In response, he locates his account of imperfect reasons within a radically new account of objective rationality that allows the appeal to imperfect reasons to generate many more multiple options cases, and in so doing, he argues, to accommodate the basic belief. There are two central components to this new account of objective rationality. The first suggests that "'ought' implies not only 'personally possible,' but also 'scrupulously securable.'" (p. 172) Without going into detail, I predict that virtually all will agree that whether or not 'ought' implies 'scrupulously securable,' as Portmore claims, it does imply more than 'personally possible' as he characterizes it.

The second central component is both more important to his argument and more controversial. It holds that objective rationality does not directly assess actions, or even most sets of actions. Rather, it "tells us to apply normative principles directly only to maximal sets of actions." (p. 177) It is this feature of Portmore's account of objective rationality ("rational securitism") and of the analogous account of morality ("moral securitism") which entails that "most choice situations are multiple option cases," (p. 183) thereby providing the resources to handle standard objections to an imperfect reasons account of the basic belief. It is one thing, however, and a fairly uncontroversial thing, to maintain that the rationality of certain actions can only be assessed in some sense indirectly, within the context of appropriate sets of actions (an "Across-the-Board Approach"), and quite another to maintain, as Portmore does, that individual actions can only ever be rationally assessed indirectly, within the context of sets of actions, and that even most sets of actions can only be rationally assessed indirectly, within the context of "maximal sets of actions" (a "Top-Down Approach"). Although he takes up several pressing worries about the presuppositions and implications of such an approach at the end of the sixth chapter, such remarks are best read as an opening salvo in any comprehensive defense of the view.
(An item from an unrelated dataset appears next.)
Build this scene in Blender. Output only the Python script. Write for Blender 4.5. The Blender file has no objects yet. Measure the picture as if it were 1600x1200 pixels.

The version of act-consequentialism that Portmore sketches in the final chapter, commonsense consequentialism, combines the moral securitism that he articulates in chapter 6 with the dual-ranking act-consequentialist structure defended in chapter 5. But as Portmore himself readily allows, his defense of rational and moral securitism in no way presupposes TCR or a dual-ranking structure, nor does TCR or the commitment to a dual-ranking structure mandate the particular defense of the basic belief that he presents in the form of rational and moral securitism.

References

Brewer, T. 2009. The Retrieval of Ethics. New York: Oxford University Press.

Kagan, S. 1989. The Limits of Morality. Oxford: Clarendon Press.

Korsgaard, C. 2008. The Constitution of Agency. New York: Oxford University Press.

Moran, Richard and Stone, Martin (2011) "Anscombe on Expression of Intention: An Exegesis," in Essays on Anscombe's Intention, A. Ford, J. Hornsby, and F. Stoutland (eds.). Cambridge: Harvard University Press: pp. 33-75.

Raz, J. 1999. Engaging Reason. Oxford: Oxford University Press.

Schroeder, Mark. (2007). "Teleology, Agent-Relative Value, and 'Good'," Ethics 117: pp. 265-295.

Thompson, M. 2008. Life and Action. Cambridge: Harvard University Press.